L’Azienda Italia, nonostante il debito pubblico abbia superato i 2mila miliardi di euro, quanto vale? E con quali criteri bisogna valutare la sua solvibilità, dunque il valore dei Titoli di Stato? Certo la finanza creativa, purtroppo, è ancora di gran moda ma la Corte dei conti, chiamando sul banco degli imputati Standard & Poor’s, Fitch e Moody’s, è andata oltre. Con tanto di richiesta di risarcimento danni.
Qual è il ragionamento? Le tre agenzie di valutazione, che orientano i mercati finanziari, tra il 2011 e il 2012 hanno declassato Btp, Bot e Cct quasi a livello di “spazzatura”, con effetti negativi sui tassi d’interesse sul debito sovrano e “corporate”. Nel fare le “stime”, ecco la contestazione, non avrebbero tenuto conto della ricchezza immateriale dell’Italia, quella generata dal patrimonio ambientale, artistico e culturale. Ma come calcolare un bene “impalpabile”, non riconducibile a nessuna dimensione neanche economica?
Come sempre noi italiani non riusciamo a fare a meno di tutto ciò che regala visibilità, parlando di tutto e realizzando poco o niente. Le società in questione non sono il massimo di obiettività e affidabilità, cantonate ne hanno prese, eccome, ma accusarle di non avere “contabilizzato” la ricchezza immateriale, che vantiamo per... diritto di nascita, fa sorridere.
Siamo studenti svogliati e saremo sempre bocciati perché non intendiamo fare i compiti per casa. Meglio ricordarlo, piuttosto che cercare giustificazioni, quando qualcuno ci tira le orecchie. Ecco cosa c’è scritto nel diario dell’Italia: l’enorme debito pubblico non scende di un centesimo, la produzione industriale decresce da anni (- 3% solo nel 2013), l’overdose di tasse distrugge famiglie e imprese, la spesa pubblica è ipertrofica e improduttiva, la politica e la burocrazia non sono all’altezza di un Paese civile, gli evasori fiscali non finiscono in galera, la Giustizia è una lumaca e, qualche volta, arruffona.
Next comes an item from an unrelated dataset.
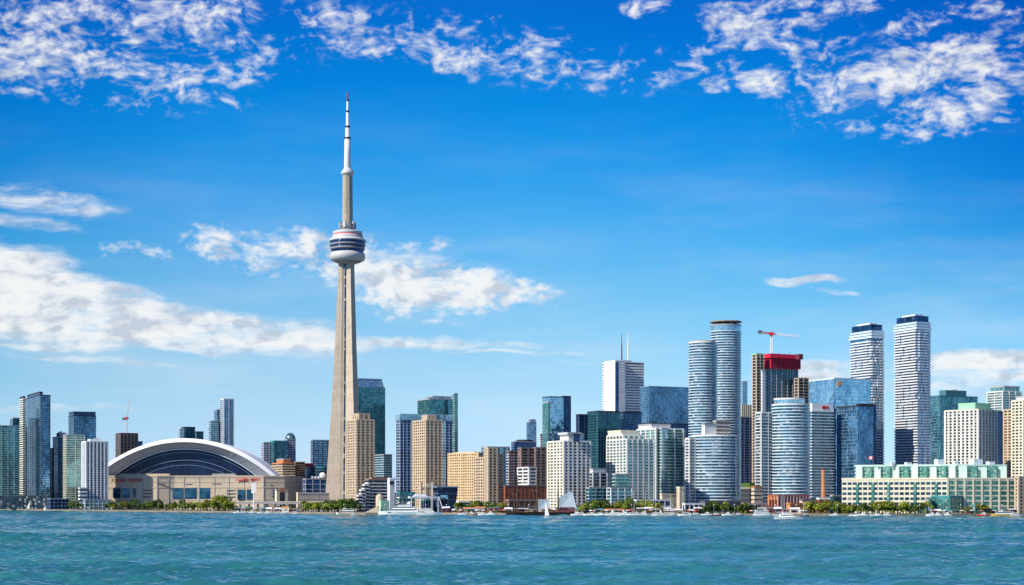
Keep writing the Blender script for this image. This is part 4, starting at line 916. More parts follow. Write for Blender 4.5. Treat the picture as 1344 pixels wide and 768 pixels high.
o = tower('glass_atrium', 'teal glass entrance hall with a sloping end before the cream waterfront building', 'building', rect(1222, 1246, 1276, 1490, 40), 652, C('green', 3.2, [('floor_band', 'teal', .45, .15, 0)], [('mullion', 'teal', 5, .4, .2, (0, 3))], 'teal'))
m = MB(); a, b = X(1207, 1492) - o.location.x, X(1223, 1492) - o.location.x; yy = 1493 - o.location.y
m.idx([(a, yy, 0), (b, yy, 0), (b, yy, HZ(o, 652.5)), (a, yy + 12, 0), (b, yy + 12, 0), (b, yy + 12, HZ(o, 652.5))], [[0, 1, 2], [5, 4, 3], [0, 2, 5, 3], [1, 4, 5, 2], [0, 3, 4, 1]]); m.build('sloping_glass', G['green'], o)
o = tower('pavilion', 'long low red roofed pavilion at the left end of the cream waterfront building', 'building', rect(1097, 1099, 1121, 1475), 664, C('flat', 3, [], [('post', 'wood', 3, .4, .2, (0, 3))], 'brick'), capm='brick')
o = tower('pavilion', 'low green glass cafe before the dark end of the cream waterfront building', 'building', rect(1276, 1280, 1292, 1478), 664, C('green', 3, [], [('post', 'teal', 4, .4, .2, (0, 3))], 'teal'))
# old brick power house
o = tower('power_house', 'orange and red brick hall with pale ribs below the round fronted condo', 'building', rect(1008, 1021, 1062, 1560), 651, C('brick', 30, [], [('rib', 'lilac', 3.6, .7, .5, (0,)), ('pilaster', 'orange', 5, 2.4, .3, (3,))], 'brick'), part='wall')
wall = o.children[0]
add(o, rect(1032, 1037, 1086, 1535), 661.5, C('orange', 9, [], [('pilaster', 'orange', 8, .9, .3, (0,))], 'orange'), part='front_range'); add(o, rect(1049, 1053, 1072, 1545), 656.5, C('stone', 9, [('window_row', 'smoke', 1.2, .05, 0)], [], 'slate'), part='middle_range')
add(o, rect(1072, 1075, 1089, 1550), 655, C('brick', 9, [('window_row', 'smoke', 1.5, .05, 0)], [], 'bright'), part='east_range')
for k in range(3):
    prism_part(o, 'archway', rect(1010 + k * 3.6, 1010.4 + k * 3.6, 1012.4 + k * 3.6, 1553), 1, HZ(o, 656), M['maroon'])
m = MB(); m.prism([(2.2 * math.cos(i * R(45) + .39), 2.2 * math.sin(i * R(45) + .39)) for i in range(8)], 0, Z(616, 1570) - GROUND, [(1.6 * math.cos(i * R(45) + .39), 1.6 * math.sin(i * R(45) + .39)) for i in range(8)])
o = empty('chimney', (X(1080.5, 1572), 1572, GROUND)); tag(o, 'tall slim orange brick chimney beside the old brick hall', 'chimney'); st_ = m.build('stack', M['orange'], o)
m = MB(); m.lathe([(1.65, Z(617.2, 1570) - GROUND), (2.1, Z(616.6, 1570) - GROUND), (2.1, Z(615.6, 1570) - GROUND), (1.3, Z(615.4, 1570) - GROUND)], 8); m.build('cap', M['brick'], o)
# low buildings behind the marina
LOW = [
 ('harbour_hall', 'long dark low hall on the pier at the left edge', rect(-40, -39, 64, 2398, 87), 651.5, C('smoke', 4, [('floor_band', 'slate', .5, .2, 0)], [('post', 'dark', 8, .9, .4, (0,))], 'dark')),
 ('glass_pavilion', 'low blue glazed pavilion right of the long dark pier hall', rect(62, 66, 91, 2310), 655, C('navy', 4.5, [('floor_band', 'bspan', .5, .2, 0)], [('post', 'bspan', 5, .4, .3, (0, 3))], 'bspan')),
 ('glass_pavilion', 'low pale glass pavilion in front of the small white condo', rect(109, 112, 146, 2190), 656.5, C('pale', 4, [('floor_band', 'bright', .5, .3, 0)], [('post', 'bright', 6, .4, .3, (0, 3))], 'steel')),
 ('theatre_hall', 'beige hall with a stepped end tower behind the marina masts', rect(866, 869, 897, 1600), 649, C('stone', 6, [('ledge', 'cream', .5, .2, 0)], [], 'stone')),
 ('market_hall', 'white low market hall with a long flat roof behind the marina', rect(832, 835, 880, 1560), 657, C('flat', 4, [('floor_band', 'bright', 1.6, .3, 0)], [('post', 'bright', 6, .6, .4, (0, 3))], 'bright')),
 ('market_hall', 'white low arcade right of the market hall under the bow fronted condo', rect(896, 899, 923, 1540), 662, C('flat', 4, [('floor_band', 'bright', 1.5, .3, 0)], [('post', 'bright', 5, .6, .4, (0, 3))], 'bright')),
 ('station_hall', 'grey low hall with slate roofs at the foot of the bow fronted condo', rect(919, 925, 972, 1600), 659, C('slate', 4.5, [('window_row', 'smoke', 1.4, .06, 0)], [('post', 'grey', 7, .5, .3, (0, 3))], 'slate')),
 ('parking_block', 'dark three storey block with a planted roof right of the bow fronted condo', rect(972, 984, 992, 1690), 641, C('dark', 4.5, [('floor_band', 'slate', .6, .2, 0)], [], 'rust')),
 ('cafe_building', 'beige cafe building at the left foot of the round fronted condo', rect(974, 977, 1006, 1560), 662, C('flat', 4, [('floor_band', 'stone', 1.8, .2, 0)], [('post', 'stone', 5, .8, .3, (0, 3))], 'grey')),
 ('dock_house', 'dark low dock house with teal roof left of the wedge shaped glass block', rect(553, 556, 575, 1660), 657, C('navy', 4.5, [('floor_band', 'dark', .6, .2, 0)], [('post', 'bspan', 6, .4, .3, (0, 3))], 'teal')),
 ('dock_house', 'cream and teal roofed house below the dark blue gridded tower', rect(522, 525, 545, 1760), 647, C('teal', 4, [('floor_band', 'cream', 1.4, .2, 0)], [], 'teal')),
 ('arcade_building', 'low rust red arcade at the foot of the golden hotel', rect(598, 602, 634, 1690), 659, C('smoke', 4, [('floor_band', 'brown', 1.4, .2, 0)], [('post', 'brick', 5, .9, .3, (0, 3))], 'bright')),
 ('boat_house', 'brown timber boat shed behind the black hulled schooner', rect(664, 668, 716, 1610), 657, C('wood', 5, [('window_row', 'smoke', 1.2, .06, 0)], [('post', 'mauve', 6, .5, .3, (0, 3))], 'mauve')),
 ('boat_house', 'low grey shed between the schooner and the marina', rect(742, 745, 774, 1600), 664, C('stone', 5, [('window_row', 'smoke', 1.2, .06, 0)], [], 'stone')),
 ('dock_office', 'small white dock office beside the power house chimney', rect(1087, 1089, 1098, 1500), 661, C('flat', 3.5, [('floor_band', 'bright', 1.4, .15, 0)], [], 'bright')),
 ('glass_hall', 'low teal glass hall behind the chimney and beside the cream waterfront building', rect(1090, 1093, 1106, 1640), 651, C('teal', 4, [('floor_band', 'tspan', .5, .15, 0)], [])),
]
for nm, lab, poly, yt, st_ in LOW:
    tower(nm, lab, 'building', poly, yt, st_, part='wall')
o = [x for x in COL.objects if x.get('label', '').startswith('beige hall with a stepped')][0]
add(o, rect(888, 892, 899, 1596), 640.5, C('stone', 30, [], [], 'cream'), part='end_tower')
o = [x for x in COL.objects if x.get('label', '').startswith('dark three storey block')][0]
prism_part(o, 'planted_roof', scaled(rect(972, 984, 992, 1690), .9), HZ(o, 641) + 1.0, HZ(o, 634), wall_mat('roof_planting', (.06, .12, .02), .9, .5, .1, .6)); add(o, rect(986, 990, 1001, 1686), 639.5, C('stone', 4, [('window_row', 'smoke', 1.2, .06, 0)], [], 'orange'), part='side_wing')
# wedge shaped glass block, wider at its eaves
o = empty('glass_block', (X(586, 1650), 1660, GROUND)); tag(o, 'dark blue glass block that widens towards its eaves by the quay', 'building'); o['Y'] = 1650.0
tp = rect(568, 574, 601, 1640); bt = rect(574, 580, 597, 1646)
prism_part(o, 'glass_wall', bt, 0, HZ(o, 640), G['navy'], top=tp); prism_part(o, 'roof', offset(tp, .5), HZ(o, 640), HZ(o, 638.4), M['bspan'])
prism_part(o, 'bay_window', rect(577, 581, 588, 1637), HZ(o, 655), HZ(o, 650), G['sky'])
for i in range(3):
    q = [tuple(Vector(b).lerp(Vector(t), (i + 1) / 4)) for b, t in zip(bt, tp)]; prism_part(o, 'floor_band', offset(q, .12), HZ(o, 640) * (i + 1) / 4, HZ(o, 640) * (i + 1) / 4 + .5, M['bspan'])
# white canopy on masts by the ferry
o = empty('canopy', (X(560, 1640), 1640, GROUND)); tag(o, 'white flat roofed canopy on slim posts behind the white ferry', 'canopy'); o['Y'] = 1640.0
prism_part(o, 'roof', rect(536, 538, 577, 1625), HZ(o, 654), HZ(o, 651.8), M['bright'])
q = rect(541, 543, 562, 1628); prism_part(o, 'skylight', q, HZ(o, 651.8), HZ(o, 648.8), M['bright'], top=scaled(q, .6))
for px in (540, 549, 558, 567, 575): m = MB(); m.tube((0, 0, 0), (0, 0, HZ(o, 654)), .3, n=8); m.build('post', M['bright'], o, (X(px, 1632) - o.location.x, -6, 0))
m = MB(); m.tube((X(576, 1630) - o.location.x, -12, HZ(o, 652)), (X(583, 1630) - o.location.x, -14, 0), .35, n=8); m.build('brace', M['bright'], o)
for lab, a, b in (('white double legged concrete frame behind the white canopy', 551, 571),):
    o = empty('gantry', (X(560, 1700), 1700, GROUND)); tag(o, lab, 'gantry'); o['Y'] = 1700.0
    for x0, x1, yt in ((551, 554.5, 633), (557.5, 559.5, 638), (566.5, 570, 632.5)): prism_part(o, 'column', rect(x0, x0 + 1, x1, 1700), 0, HZ(o, yt), M['stone'])
    prism_part(o, 'crossbeam', rect(552, 553, 569, 1701), HZ(o, 643), HZ(o, 640), M['stone']); prism_part(o, 'top_block', rect(558, 559, 565, 1701.5), HZ(o, 640), HZ(o, 635), M['cream'])
# white pylon and pale silo beside the ferry
o = empty('lift_tower', (X(514, 1665), 1665, GROUND)); tag(o, 'white slab tower with a dark opening at its top by the white ferry', 'tower'); o['Y'] = 1665.0
prism_part(o, 'shaft', rect(508.5, 511.5, 518, 1665), 0, HZ(o, 628), M['marble']); prism_part(o, 'opening', rect(511.4, 511.7, 517, 1664.6), HZ(o, 636), HZ(o, 631.5), M['dark']); prism_part(o, 'top_beam', rect(509, 512, 524, 1666), HZ(o, 630), HZ(o, 627.2), M['bright'])
o = empty('silo', (X(498, 1640), 1640, GROUND)); tag(o, 'pale domed silo with a mint green wall on the quay', 'silo'); o['Y'] = 1640.0
m = MB(); m.lathe([(3.6, 0), (3.6, HZ(o, 654))] + [(3.6 * math.cos(a), HZ(o, 654) + 4.2 * math.sin(a)) for a in [R(15 * i) for i in range(1, 6)]], 24); m.build('drum', M['stone'], o)
prism_part(o, 'side_wall', rect(497, 500, 511, 1632), 0, HZ(o, 657), wall_mat('mint_green_wall', (.42, .66, .46), .6))
m = MB(); m.idx([(X(478, 1622) - o.location.x, -16, 0), (X(496, 1622) - o.location.x, -16, 0), (X(496, 1622) - o.location.x, -16, HZ(o, 664)), (X(478, 1622) - o.location.x, -9, 0), (X(496, 1622) - o.location.x, -9, 0), (X(496, 1622) - o.location.x, -9, HZ(o, 664))], [[0, 1, 2], [5, 4, 3], [0, 2, 5, 3], [1, 4, 5, 2], [0, 3, 4, 1]]); m.build('ramp', M['stone'], o)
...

C’è tanto altro, dunque, che dovrebbe essere portato all’attenzione dei tribunali e, in qualche caso, di un buon neuropsichiatra.
Perché? L’ultimo studio dell’Università Bocconi e di Prometeia evidenzia che il 52% di pressione fiscale sulle imprese (tra le più alte dell’Occidente industrializzato) è solo la risultante della media tra il 30% pagato da chi produce in gran parte all’estero e l’80% circa che sborsa chi fa lavorare gli italiani. Tutto effetto di Irap (cosa ve ne pare, si paga in base al numero dei dipendenti) e Imu sugli immobili d’impresa. Cosa ci vuole di più per sfrattare gli imprenditori e moltiplicare i disoccupati? Roba da pazzi!